Everyone’s excited about waste-free 3D printing, but there’s another advantage that’s even better.
As we’ve written a few times, the desktop FFF 3D print world is now undergoing a sea change with the introduction of waste-free multicolor systems. Several major (and minor) manufacturers have announced different systems that almost completely avoid the requirement to purge nozzles.
Purging is done whenever colours are changed, and it wastes a considerable amount of material. That waste must be paid for, so it effectively raises the price of filament per finished print. The new systems avoid this entirely by swapping out the nozzle instead of just the filament. Several different approaches are used to do this by the manufacturers, but all achieve the same result.
Waste-free is a tremendous advantage. Purge amounts are typically 2-3X the weight of the print and can be as much as 10X in my experience. It is very expensive, and the waste-free systems will in many cases pay for themselves in short order.

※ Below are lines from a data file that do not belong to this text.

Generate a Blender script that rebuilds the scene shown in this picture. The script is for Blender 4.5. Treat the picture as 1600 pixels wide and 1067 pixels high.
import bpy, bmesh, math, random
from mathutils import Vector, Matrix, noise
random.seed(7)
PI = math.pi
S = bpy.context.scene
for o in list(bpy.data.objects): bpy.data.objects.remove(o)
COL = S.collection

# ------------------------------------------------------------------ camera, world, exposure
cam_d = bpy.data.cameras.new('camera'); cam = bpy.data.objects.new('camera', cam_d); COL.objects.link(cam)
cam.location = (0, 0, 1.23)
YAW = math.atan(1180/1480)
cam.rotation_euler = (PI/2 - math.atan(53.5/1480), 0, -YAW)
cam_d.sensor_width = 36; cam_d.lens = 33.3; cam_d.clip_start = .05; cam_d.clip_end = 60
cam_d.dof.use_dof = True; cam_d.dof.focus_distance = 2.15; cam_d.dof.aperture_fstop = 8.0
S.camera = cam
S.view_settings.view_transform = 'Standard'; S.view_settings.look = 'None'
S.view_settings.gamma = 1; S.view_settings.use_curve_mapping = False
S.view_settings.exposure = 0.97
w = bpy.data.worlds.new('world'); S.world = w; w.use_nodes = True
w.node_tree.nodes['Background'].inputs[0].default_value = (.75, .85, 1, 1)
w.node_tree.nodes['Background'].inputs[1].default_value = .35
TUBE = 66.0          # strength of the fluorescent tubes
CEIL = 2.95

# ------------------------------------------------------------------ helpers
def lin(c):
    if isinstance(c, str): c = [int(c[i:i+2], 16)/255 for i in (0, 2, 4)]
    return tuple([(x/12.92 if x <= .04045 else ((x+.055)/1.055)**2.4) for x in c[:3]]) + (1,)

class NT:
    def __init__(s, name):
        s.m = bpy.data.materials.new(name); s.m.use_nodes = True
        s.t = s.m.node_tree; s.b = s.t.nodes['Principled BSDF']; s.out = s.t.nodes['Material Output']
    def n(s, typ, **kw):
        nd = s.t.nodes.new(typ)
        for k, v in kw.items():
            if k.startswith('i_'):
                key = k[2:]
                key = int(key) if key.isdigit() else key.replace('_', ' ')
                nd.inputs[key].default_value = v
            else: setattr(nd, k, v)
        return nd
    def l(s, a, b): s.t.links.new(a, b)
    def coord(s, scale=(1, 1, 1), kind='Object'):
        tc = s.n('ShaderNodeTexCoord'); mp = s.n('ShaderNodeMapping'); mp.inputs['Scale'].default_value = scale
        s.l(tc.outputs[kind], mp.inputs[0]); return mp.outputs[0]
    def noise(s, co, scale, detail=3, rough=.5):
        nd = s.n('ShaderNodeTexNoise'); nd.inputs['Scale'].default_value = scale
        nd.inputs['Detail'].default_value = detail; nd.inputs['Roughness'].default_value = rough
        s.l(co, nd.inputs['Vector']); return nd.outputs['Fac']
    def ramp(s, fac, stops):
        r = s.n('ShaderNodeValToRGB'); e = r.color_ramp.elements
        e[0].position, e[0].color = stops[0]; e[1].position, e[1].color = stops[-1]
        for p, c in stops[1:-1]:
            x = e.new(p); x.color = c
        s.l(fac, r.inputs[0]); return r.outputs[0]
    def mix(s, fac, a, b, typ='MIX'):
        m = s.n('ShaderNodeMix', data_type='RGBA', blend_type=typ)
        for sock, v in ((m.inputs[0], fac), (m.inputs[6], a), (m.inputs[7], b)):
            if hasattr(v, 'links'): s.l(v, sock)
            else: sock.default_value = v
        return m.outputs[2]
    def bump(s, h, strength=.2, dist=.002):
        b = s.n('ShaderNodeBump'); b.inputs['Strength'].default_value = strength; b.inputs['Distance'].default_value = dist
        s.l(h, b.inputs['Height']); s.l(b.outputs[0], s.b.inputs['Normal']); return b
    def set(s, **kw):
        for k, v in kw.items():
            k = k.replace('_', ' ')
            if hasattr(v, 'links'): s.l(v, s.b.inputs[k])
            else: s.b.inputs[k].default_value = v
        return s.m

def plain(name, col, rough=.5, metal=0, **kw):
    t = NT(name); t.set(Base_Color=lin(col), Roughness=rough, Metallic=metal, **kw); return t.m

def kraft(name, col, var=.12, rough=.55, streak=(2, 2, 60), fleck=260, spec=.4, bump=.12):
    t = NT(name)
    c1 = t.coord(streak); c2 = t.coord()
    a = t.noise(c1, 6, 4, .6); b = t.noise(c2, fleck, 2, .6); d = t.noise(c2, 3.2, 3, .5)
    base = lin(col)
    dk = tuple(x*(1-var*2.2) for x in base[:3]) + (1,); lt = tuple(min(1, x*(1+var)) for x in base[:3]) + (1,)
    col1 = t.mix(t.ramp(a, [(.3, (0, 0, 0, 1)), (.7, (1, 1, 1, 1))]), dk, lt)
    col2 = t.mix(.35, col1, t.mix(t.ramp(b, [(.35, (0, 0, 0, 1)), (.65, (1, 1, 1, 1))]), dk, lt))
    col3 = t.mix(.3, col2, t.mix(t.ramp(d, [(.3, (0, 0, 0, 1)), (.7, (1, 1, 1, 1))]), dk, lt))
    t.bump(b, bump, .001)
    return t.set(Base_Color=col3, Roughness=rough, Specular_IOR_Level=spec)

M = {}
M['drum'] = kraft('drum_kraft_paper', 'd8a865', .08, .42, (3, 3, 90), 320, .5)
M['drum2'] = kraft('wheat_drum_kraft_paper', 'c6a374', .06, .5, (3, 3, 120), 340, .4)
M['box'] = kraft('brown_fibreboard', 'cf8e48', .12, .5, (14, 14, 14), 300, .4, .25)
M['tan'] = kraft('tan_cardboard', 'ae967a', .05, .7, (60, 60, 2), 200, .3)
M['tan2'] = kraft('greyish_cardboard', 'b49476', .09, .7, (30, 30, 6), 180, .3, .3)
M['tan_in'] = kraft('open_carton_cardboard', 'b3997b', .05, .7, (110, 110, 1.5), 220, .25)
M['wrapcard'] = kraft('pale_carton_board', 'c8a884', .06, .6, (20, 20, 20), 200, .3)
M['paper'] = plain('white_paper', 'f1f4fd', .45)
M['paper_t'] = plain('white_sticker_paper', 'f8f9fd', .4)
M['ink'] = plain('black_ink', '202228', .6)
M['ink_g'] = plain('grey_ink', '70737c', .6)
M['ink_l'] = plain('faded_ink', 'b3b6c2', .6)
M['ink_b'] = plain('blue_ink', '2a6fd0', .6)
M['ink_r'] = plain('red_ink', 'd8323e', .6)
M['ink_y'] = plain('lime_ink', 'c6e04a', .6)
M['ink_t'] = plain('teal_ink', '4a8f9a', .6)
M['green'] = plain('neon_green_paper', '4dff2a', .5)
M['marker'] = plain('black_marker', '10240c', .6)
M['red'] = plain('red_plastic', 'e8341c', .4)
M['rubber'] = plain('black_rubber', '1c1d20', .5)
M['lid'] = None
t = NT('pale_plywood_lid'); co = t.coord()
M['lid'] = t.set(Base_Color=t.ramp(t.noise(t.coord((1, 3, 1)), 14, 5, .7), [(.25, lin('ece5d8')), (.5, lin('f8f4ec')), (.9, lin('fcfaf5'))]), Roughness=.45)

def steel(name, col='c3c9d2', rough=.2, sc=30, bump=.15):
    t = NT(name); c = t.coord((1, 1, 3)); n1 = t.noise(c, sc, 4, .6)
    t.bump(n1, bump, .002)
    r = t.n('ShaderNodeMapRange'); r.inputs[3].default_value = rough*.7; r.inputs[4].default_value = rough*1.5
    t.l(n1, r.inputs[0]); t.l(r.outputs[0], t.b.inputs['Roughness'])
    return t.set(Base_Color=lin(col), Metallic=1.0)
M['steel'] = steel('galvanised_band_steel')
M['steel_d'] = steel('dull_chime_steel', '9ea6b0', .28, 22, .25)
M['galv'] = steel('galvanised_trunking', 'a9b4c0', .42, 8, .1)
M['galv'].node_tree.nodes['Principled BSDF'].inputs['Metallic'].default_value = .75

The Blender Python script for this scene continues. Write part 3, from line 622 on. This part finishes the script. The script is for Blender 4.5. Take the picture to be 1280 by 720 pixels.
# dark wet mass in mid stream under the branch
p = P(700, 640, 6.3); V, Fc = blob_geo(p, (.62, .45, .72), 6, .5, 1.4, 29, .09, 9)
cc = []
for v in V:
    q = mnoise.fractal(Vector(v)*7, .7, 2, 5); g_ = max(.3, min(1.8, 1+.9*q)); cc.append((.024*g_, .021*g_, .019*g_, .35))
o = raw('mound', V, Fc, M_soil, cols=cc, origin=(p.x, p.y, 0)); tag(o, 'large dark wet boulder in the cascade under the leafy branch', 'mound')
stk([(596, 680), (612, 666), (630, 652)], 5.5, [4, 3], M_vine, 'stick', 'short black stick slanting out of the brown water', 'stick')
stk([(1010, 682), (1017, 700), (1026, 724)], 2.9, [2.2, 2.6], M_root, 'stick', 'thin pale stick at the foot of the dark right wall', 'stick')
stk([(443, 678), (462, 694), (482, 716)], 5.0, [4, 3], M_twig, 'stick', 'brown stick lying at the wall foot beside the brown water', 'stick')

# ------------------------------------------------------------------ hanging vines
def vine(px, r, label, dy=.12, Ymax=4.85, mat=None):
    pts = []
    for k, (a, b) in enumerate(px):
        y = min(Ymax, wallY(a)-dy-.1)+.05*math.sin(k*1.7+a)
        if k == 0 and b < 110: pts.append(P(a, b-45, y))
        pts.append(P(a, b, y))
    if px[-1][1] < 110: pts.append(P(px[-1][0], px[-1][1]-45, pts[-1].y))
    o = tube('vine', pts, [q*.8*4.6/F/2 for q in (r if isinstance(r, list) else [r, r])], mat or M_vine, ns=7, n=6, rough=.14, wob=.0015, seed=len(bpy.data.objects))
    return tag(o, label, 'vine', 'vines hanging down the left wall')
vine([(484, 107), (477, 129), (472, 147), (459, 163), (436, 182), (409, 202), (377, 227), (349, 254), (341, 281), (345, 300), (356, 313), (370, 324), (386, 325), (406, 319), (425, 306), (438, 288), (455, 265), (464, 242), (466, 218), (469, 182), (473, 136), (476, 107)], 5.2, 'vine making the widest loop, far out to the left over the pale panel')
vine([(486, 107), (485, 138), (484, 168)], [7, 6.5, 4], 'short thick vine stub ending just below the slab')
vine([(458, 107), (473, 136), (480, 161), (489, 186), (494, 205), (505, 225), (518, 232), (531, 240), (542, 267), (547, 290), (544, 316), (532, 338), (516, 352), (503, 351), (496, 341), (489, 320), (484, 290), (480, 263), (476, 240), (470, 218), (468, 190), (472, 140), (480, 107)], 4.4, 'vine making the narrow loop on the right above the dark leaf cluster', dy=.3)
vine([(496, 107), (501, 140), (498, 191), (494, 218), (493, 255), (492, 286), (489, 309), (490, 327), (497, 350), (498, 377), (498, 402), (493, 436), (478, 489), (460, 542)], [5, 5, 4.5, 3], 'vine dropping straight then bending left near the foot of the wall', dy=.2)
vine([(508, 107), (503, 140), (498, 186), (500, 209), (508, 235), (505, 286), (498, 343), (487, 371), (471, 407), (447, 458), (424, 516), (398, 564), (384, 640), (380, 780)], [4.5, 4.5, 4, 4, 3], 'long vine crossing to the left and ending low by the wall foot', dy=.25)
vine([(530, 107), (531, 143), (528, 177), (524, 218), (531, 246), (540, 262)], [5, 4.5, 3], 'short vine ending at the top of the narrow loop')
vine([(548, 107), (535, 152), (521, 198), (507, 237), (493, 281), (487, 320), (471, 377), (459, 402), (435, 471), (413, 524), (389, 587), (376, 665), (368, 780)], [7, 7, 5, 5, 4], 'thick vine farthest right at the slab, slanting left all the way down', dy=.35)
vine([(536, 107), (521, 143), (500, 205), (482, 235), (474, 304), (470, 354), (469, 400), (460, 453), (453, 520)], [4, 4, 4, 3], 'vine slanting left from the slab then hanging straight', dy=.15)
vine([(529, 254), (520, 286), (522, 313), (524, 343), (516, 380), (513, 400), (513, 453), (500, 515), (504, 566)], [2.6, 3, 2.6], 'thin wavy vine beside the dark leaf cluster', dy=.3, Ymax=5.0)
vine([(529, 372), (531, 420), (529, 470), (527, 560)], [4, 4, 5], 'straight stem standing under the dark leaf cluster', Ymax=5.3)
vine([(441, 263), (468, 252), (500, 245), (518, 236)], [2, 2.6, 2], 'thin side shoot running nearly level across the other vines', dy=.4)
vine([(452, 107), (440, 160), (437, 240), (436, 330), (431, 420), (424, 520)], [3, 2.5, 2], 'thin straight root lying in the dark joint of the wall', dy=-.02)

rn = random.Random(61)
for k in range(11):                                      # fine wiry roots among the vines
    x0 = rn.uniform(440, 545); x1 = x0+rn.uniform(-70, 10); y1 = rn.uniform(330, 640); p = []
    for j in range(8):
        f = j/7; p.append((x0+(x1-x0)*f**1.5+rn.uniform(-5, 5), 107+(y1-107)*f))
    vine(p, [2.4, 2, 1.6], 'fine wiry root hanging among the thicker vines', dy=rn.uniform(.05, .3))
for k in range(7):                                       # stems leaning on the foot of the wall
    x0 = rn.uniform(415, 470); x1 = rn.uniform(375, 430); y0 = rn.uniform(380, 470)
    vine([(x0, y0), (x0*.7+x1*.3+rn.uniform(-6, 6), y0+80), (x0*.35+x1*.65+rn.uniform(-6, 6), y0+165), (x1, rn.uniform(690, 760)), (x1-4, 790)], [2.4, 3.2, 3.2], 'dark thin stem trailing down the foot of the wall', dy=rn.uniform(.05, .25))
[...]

But there’s another advantage to this new technology wave.
If you are swapping out a hot end and nozzle, they don’t necessarily need to be the same. For example, you could swap out a 0.4mm diameter nozzle and replace it with a 0.6mm diameter nozzle.
There’s really no barrier to doing this, as the rest of the swapping hardware should be identical.
What’s the advantage? Imagine printing an object with the ability to change nozzle diameters during the job. You could:
- Swap in a fat nozzle to very quickly deposit infill, speeding up the job
- Swap in a small 0.2mm nozzle to print fine details
- Change nozzles in mid-job to print thicker layers, if the part’s geometry was compatible
Again, the new hardware should technically support this approach. However, it would only work if the slicing software matched the hardware.
The slicer would have to be able to recognize the situations above. Infill would be the easy one because the slicer already knows about it. For detail areas, it might require the operator to select the surfaces that require special attention with a 0.2mm nozzle. Tall, uniform areas might be detectable by geometry analysis, and the slicer might automatically swap in a fat nozzle for those portions.
That sounds like some effort will be required to adapt slicing software to allow for these more advanced methods. I’m sure the companies about to release waste-free systems must be at least thinking about these things at this point.
If all this comes to pass, we would then have desktop 3D printers that produce more finely detailed objects at a much faster rate.
And that’s something everyone will want.